Mama Mare POV: The Effects on a Child’s Well-being when a Parent asks for Forgiveness

 


  We need to all admit as parents, we have fallen short (or short tempered) with our children and in God’s sight. We have all gotten overly angry and have snapped with snapping turtle harshness. 


“for all have sinned and fall short of the glory of God, and all are justified freely by his grace through the redemption that came by Christ Jesus.”

‭‭Romans‬ ‭3‬:‭23-24‬ ‭NIV‬‬


We all get to our breaking (not so gentle parenting) points, and have been too hard on our children. In that anger, we sin, and hopefully, feel a guilty conviction (with underlying redemption). 


What happens to children’s minds when we overreact as parents:


Reactive anger causes children to be shocked with temporary “mind-paralysis”. They shut down and creep into themselves. 


Confused looks and minds start to shade their day with a lone eeriness.


They feel belittled from bashing mouths and overreactive expressive behavior from parents who have lost their footing. 

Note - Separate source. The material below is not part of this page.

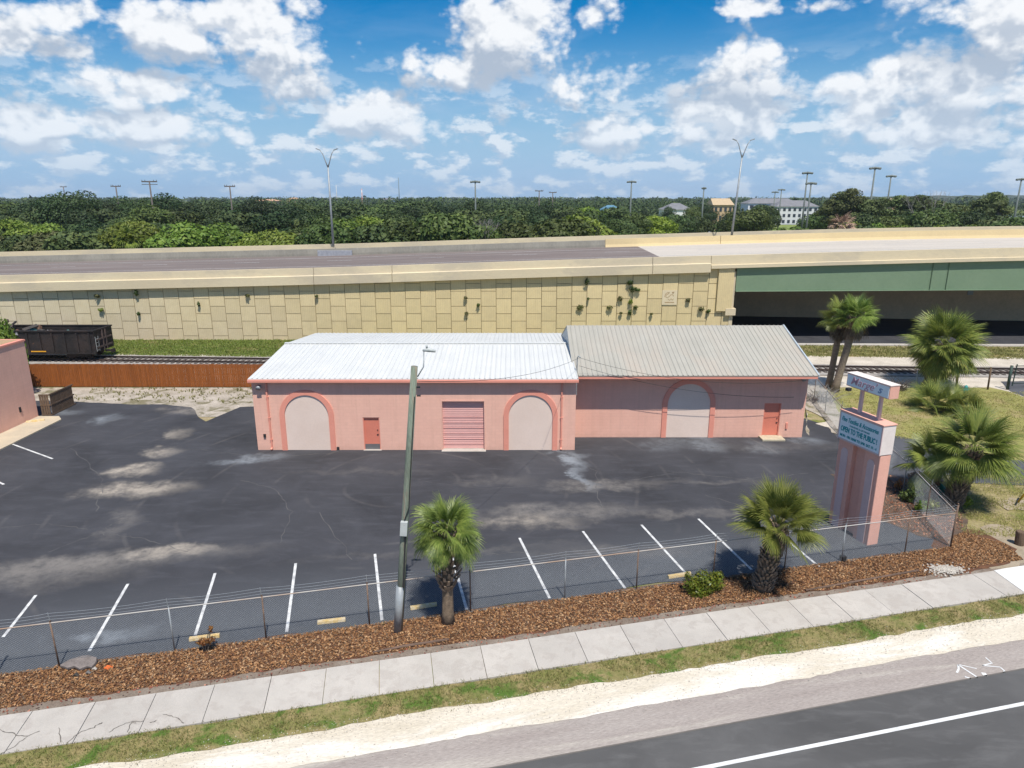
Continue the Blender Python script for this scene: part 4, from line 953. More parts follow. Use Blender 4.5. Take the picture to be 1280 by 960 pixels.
def blades(name, polys, dens, mat, hgt, label, spread=.03, bl=3, z=.02, clump=.6, mask=None, w=.006):
    rr = np.random.default_rng(abs(hash(name)) % 1000 if False else len(name)*7); Xs=[];Ys=[]
    for pts in polys:
        A = abs(sum(pts[i][0]*pts[(i+1)%len(pts)][1]-pts[(i+1)%len(pts)][0]*pts[i][1] for i in range(len(pts))))/2
        X, Y = scatter_poly(pts, int(A*dens), rr); Xs.append(X); Ys.append(Y)
    X = np.concatenate(Xs); Y = np.concatenate(Ys)
    k = (np.sin(X*1.7+np.sin(Y*2.3)*1.5)+np.sin(Y*3.1+X*.9)+rr.normal(size=len(X))*.8) > clump-1.6
    X = X[k]; Y = Y[k]
    X = np.repeat(X, bl)+rr.normal(size=len(X)*bl)*spread; Y = np.repeat(Y, bl)+rr.normal(size=len(Y)*bl)*spread; n = len(X)
    a = rr.random(n)*6.283; h = hgt*(.5+rr.random(n)); ln = h*(.3+.7*rr.random(n)); b = rr.random(n)*6.283
    V = np.zeros((n,4,3)); c = np.stack([X,Y,np.full(n,z)],1); s = np.stack([np.cos(a),np.sin(a),np.zeros(n)],1)*w
    tip = c+np.stack([np.cos(b)*ln, np.sin(b)*ln, h],1); mid = c*.5+tip*.5+np.array((0,0,1))*(h*.15)[:,None]
    V[:,0]=c-s; V[:,1]=c+s; V[:,2]=tip; V[:,3]=mid-s
    vv, ff = quads(V); return tag(raw(name, vv, ff, mat), label, 'grass', kind='stuff')
blades('verge_grass', [[LC(-18,17.95),LC(26,17.95),LC(26,18.95),LC(-18,18.95)]], 900, L_grass, .07, 'patchy green and straw grass along the street side of the sidewalk', clump=.5)
blades('sidewalk_weeds', [[LC(-18,17.7),LC(26,17.7),LC(26,18.0),LC(-18,18.0)]], 320, L_grass, .06, 'thin weeds creeping into the crushed limestone', clump=1.4)
blades('lawn_grass', [[(20.8,28.5),(33,27),(36,37),(24,35.4)]], 260, L_drygrass, .055, 'dry patchy grass on the lawn right of the fence', clump=.9, w=.010)
blades('far_lawn_grass', [[(22.5,41),(27,41.5),(45,40),(48,52),(25.5,53)]], 60, L_drygrass, .05, 'yellow green lawn grass between driveway and railway', clump=.6, w=.022, spread=.08)
blades('bank_grass', [[(-60,66.5),(-18,64),(-14,72.8),(-60,72.8)]], 45, L_bank, .13, 'green grass on the bank below the retaining wall', clump=.2, w=.035, spread=.15)
blades('dry_bank_grass', [[(24,65.2),(75,62.4),(75,67.8),(24,70.2)]], 38, L_drygrass, .16, 'dry grass strip between the street and the railway', clump=.8, w=.03, spread=.15)
blades('fence_weeds', [[LC(-16,22.68),LC(19,22.68),LC(19,22.82),LC(-16,22.82)]], 90, L_drygrass, .12, 'straw coloured weeds along the foot of the fence', clump=1.3, w=.006)
blades('yard_weeds', [[(-34,50),(-16,49),(-16,53.5),(-34,53.5)]], 10, L_drygrass, .14, 'sparse weeds in the sandy strip before the wooden fence', clump=1.6, w=.03)
# white limestone stones along the verge edge
rr = np.random.default_rng(21); m = MB()
for k in range(3400):
    x = rr.uniform(-16, 26); c = 17.80+rr.normal()*.16 if k < 2200 else rr.uniform(16.3, 17.7); X, Y = LC(x, c); s = rr.uniform(.006,.016)*(1.7 if rr.random() < .05 else 1)
    m.add([(X-s,Y-s*.6,.02),(X+s,Y-s,.02),(X+s*.7,Y+s,.02),(X-s,Y+s*.8,.02),(X,Y,.025+s)], [(0,1,4),(1,2,4),(2,3,4),(3,0,4)])
tag(m.build('edge_stones', MATS['white limestone rubble'], fix=False), 'white limestone chips strewn along the edge of the verge', 'gravel', kind='stuff')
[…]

As parents, inflicting unnecessary stress upon your children is a sign of your loose tongue. 


What should you do when you loose your footing, and your tongue and flesh become unbridled? Apologize to your children:


Ask for forgiveness and re-bridle your child with loving importance. (When forgiveness is asked of, the future generation will also have forgiving hearts tacked with mercy.)


There were a few instances in my life when my dad would let loose his tongue. Even though the slip-ups, I always remember a humble and contrite dad opening my door slowly and saying, “Brandy, would you forgive your old dad?”


Right then, my young mind would re-adjust with relief. My mind woke up from the bedded isolation. 


When my dad humbly apologized, he re-bridled my heart with family togetherness. He re-bridled me with value. 


As parents, we all fall short and slip up on mouthy banana peels. We are not exempt from provoking our children and sinning against them.   


When we let our mouths loose, we need to ask God and for our children’s forgiveness. We need to walk to their rooms, open the door, and show them the “peace bridle”. 


Re-bridle their hearts and minds with humble love and re-tack family fellowship. 


Children will slip out of loneliness and back into the living room of lightheartedness.